Repeat every line of the listing below exactly, minus the pictures.
──────
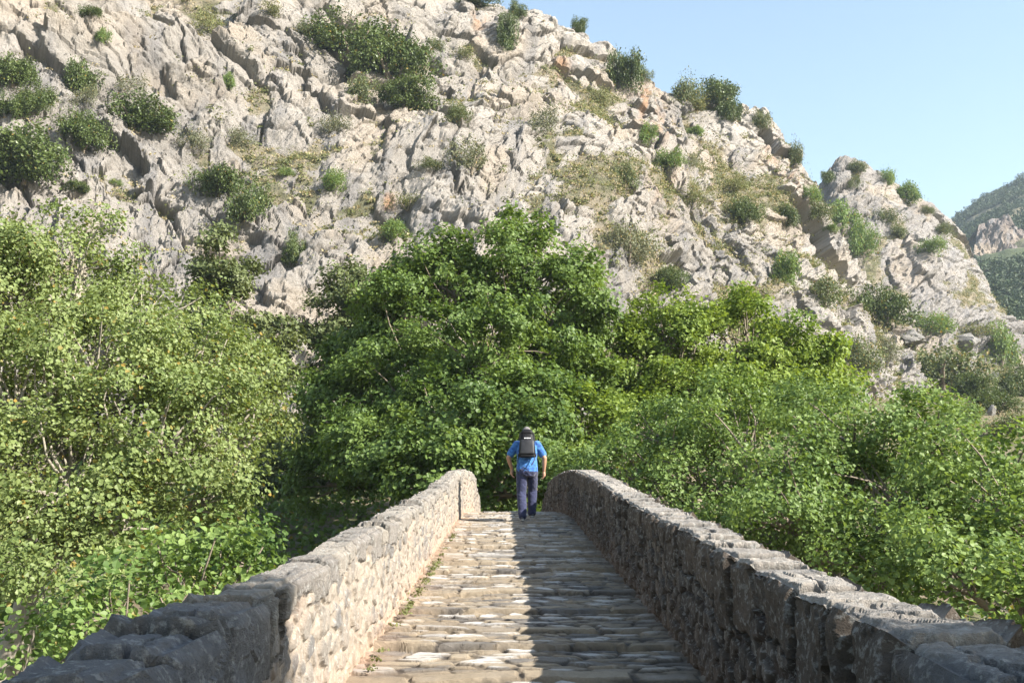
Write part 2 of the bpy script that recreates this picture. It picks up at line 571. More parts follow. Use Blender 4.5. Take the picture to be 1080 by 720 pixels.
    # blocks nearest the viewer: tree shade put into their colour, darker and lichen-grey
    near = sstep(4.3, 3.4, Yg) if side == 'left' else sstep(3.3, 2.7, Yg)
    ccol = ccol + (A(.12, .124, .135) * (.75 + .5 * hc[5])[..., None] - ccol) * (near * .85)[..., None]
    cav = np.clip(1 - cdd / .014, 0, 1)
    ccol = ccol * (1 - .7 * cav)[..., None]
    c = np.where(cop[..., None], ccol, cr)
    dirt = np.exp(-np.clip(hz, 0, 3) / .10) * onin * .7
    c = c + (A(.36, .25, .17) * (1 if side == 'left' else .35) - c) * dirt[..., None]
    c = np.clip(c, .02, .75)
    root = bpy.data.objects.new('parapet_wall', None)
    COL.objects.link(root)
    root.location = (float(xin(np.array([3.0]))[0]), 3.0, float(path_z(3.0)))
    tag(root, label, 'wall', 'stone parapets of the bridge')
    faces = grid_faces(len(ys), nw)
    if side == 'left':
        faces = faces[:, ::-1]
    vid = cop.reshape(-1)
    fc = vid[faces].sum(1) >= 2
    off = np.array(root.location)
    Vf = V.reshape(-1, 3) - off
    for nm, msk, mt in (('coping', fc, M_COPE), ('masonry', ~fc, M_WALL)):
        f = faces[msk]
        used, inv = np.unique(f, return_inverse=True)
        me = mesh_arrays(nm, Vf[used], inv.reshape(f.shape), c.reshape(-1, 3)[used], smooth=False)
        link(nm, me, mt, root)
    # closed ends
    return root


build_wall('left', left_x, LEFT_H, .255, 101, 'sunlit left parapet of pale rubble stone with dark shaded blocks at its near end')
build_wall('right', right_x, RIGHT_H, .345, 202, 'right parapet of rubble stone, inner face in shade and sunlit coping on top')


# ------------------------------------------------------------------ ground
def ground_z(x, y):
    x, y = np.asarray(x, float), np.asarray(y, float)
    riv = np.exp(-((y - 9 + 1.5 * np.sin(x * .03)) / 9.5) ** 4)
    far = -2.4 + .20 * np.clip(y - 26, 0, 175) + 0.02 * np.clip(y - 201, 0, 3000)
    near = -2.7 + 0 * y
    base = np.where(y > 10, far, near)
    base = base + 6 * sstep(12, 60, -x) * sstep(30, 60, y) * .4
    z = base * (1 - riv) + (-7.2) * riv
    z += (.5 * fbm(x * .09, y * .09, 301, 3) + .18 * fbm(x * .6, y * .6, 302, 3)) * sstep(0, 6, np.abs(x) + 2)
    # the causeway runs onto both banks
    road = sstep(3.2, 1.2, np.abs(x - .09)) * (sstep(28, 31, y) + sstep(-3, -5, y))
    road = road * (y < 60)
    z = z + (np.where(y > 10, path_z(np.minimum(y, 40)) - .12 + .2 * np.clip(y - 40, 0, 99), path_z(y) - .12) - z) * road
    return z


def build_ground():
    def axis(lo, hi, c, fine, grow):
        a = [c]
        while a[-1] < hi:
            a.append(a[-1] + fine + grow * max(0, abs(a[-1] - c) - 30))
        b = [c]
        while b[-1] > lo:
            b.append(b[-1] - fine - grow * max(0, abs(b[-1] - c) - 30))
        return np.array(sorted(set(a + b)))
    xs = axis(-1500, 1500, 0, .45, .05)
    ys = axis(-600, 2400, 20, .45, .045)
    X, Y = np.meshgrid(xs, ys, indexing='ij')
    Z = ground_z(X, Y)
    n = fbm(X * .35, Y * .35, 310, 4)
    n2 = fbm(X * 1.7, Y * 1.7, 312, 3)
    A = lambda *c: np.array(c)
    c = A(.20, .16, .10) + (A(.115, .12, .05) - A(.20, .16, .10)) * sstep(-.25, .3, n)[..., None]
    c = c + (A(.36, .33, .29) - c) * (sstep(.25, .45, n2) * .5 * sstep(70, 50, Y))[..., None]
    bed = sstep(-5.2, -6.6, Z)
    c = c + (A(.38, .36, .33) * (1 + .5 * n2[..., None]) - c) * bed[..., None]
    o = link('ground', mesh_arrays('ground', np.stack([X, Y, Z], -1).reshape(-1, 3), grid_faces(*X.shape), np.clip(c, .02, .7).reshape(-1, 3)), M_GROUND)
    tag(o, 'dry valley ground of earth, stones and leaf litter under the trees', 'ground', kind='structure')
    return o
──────
_Task answer_:
Write part 2 of the bpy script that recreates this picture. It picks up at line 571. More parts follow. Use Blender 4.5. Take the picture to be 1080 by 720 pixels.
    # blocks nearest the viewer: tree shade put into their colour, darker and lichen-grey
    near = sstep(4.3, 3.4, Yg) if side == 'left' else sstep(3.3, 2.7, Yg)
    ccol = ccol + (A(.12, .124, .135) * (.75 + .5 * hc[5])[..., None] - ccol) * (near * .85)[..., None]
    cav = np.clip(1 - cdd / .014, 0, 1)
    ccol = ccol * (1 - .7 * cav)[..., None]
    c = np.where(cop[..., None], ccol, cr)
    dirt = np.exp(-np.clip(hz, 0, 3) / .10) * onin * .7
    c = c + (A(.36, .25, .17) * (1 if side == 'left' else .35) - c) * dirt[..., None]
    c = np.clip(c, .02, .75)
    root = bpy.data.objects.new('parapet_wall', None)
    COL.objects.link(root)
    root.location = (float(xin(np.array([3.0]))[0]), 3.0, float(path_z(3.0)))
    tag(root, label, 'wall', 'stone parapets of the bridge')
    faces = grid_faces(len(ys), nw)
    if side == 'left':
        faces = faces[:, ::-1]
    vid = cop.reshape(-1)
    fc = vid[faces].sum(1) >= 2
    off = np.array(root.location)
    Vf = V.reshape(-1, 3) - off
    for nm, msk, mt in (('coping', fc, M_COPE), ('masonry', ~fc, M_WALL)):
        f = faces[msk]
        used, inv = np.unique(f, return_inverse=True)
        me = mesh_arrays(nm, Vf[used], inv.reshape(f.shape), c.reshape(-1, 3)[used], smooth=False)
        link(nm, me, mt, root)
    # closed ends
    return root


build_wall('left', left_x, LEFT_H, .255, 101, 'sunlit left parapet of pale rubble stone with dark shaded blocks at its near end')
build_wall('right', right_x, RIGHT_H, .345, 202, 'right parapet of rubble stone, inner face in shade and sunlit coping on top')


# ------------------------------------------------------------------ ground
def ground_z(x, y):
    x, y = np.asarray(x, float), np.asarray(y, float)
    riv = np.exp(-((y - 9 + 1.5 * np.sin(x * .03)) / 9.5) ** 4)
    far = -2.4 + .20 * np.clip(y - 26, 0, 175) + 0.02 * np.clip(y - 201, 0, 3000)
    near = -2.7 + 0 * y
    base = np.where(y > 10, far, near)
    base = base + 6 * sstep(12, 60, -x) * sstep(30, 60, y) * .4
    z = base * (1 - riv) + (-7.2) * riv
    z += (.5 * fbm(x * .09, y * .09, 301, 3) + .18 * fbm(x * .6, y * .6, 302, 3)) * sstep(0, 6, np.abs(x) + 2)
    # the causeway runs onto both banks
    road = sstep(3.2, 1.2, np.abs(x - .09)) * (sstep(28, 31, y) + sstep(-3, -5, y))
    road = road * (y < 60)
    z = z + (np.where(y > 10, path_z(np.minimum(y, 40)) - .12 + .2 * np.clip(y - 40, 0, 99), path_z(y) - .12) - z) * road
    return z


def build_ground():
    def axis(lo, hi, c, fine, grow):
        a = [c]
        while a[-1] < hi:
            a.append(a[-1] + fine + grow * max(0, abs(a[-1] - c) - 30))
        b = [c]
        while b[-1] > lo:
            b.append(b[-1] - fine - grow * max(0, abs(b[-1] - c) - 30))
        return np.array(sorted(set(a + b)))
    xs = axis(-1500, 1500, 0, .45, .05)
    ys = axis(-600, 2400, 20, .45, .045)
    X, Y = np.meshgrid(xs, ys, indexing='ij')
    Z = ground_z(X, Y)
    n = fbm(X * .35, Y * .35, 310, 4)
    n2 = fbm(X * 1.7, Y * 1.7, 312, 3)
    A = lambda *c: np.array(c)
    c = A(.20, .16, .10) + (A(.115, .12, .05) - A(.20, .16, .10)) * sstep(-.25, .3, n)[..., None]
    c = c + (A(.36, .33, .29) - c) * (sstep(.25, .45, n2) * .5 * sstep(70, 50, Y))[..., None]
    bed = sstep(-5.2, -6.6, Z)
    c = c + (A(.38, .36, .33) * (1 + .5 * n2[..., None]) - c) * bed[..., None]
    o = link('ground', mesh_arrays('ground', np.stack([X, Y, Z], -1).reshape(-1, 3), grid_faces(*X.shape), np.clip(c, .02, .7).reshape(-1, 3)), M_GROUND)
    tag(o, 'dry valley ground of earth, stones and leaf litter under the trees', 'ground', kind='structure')
    return o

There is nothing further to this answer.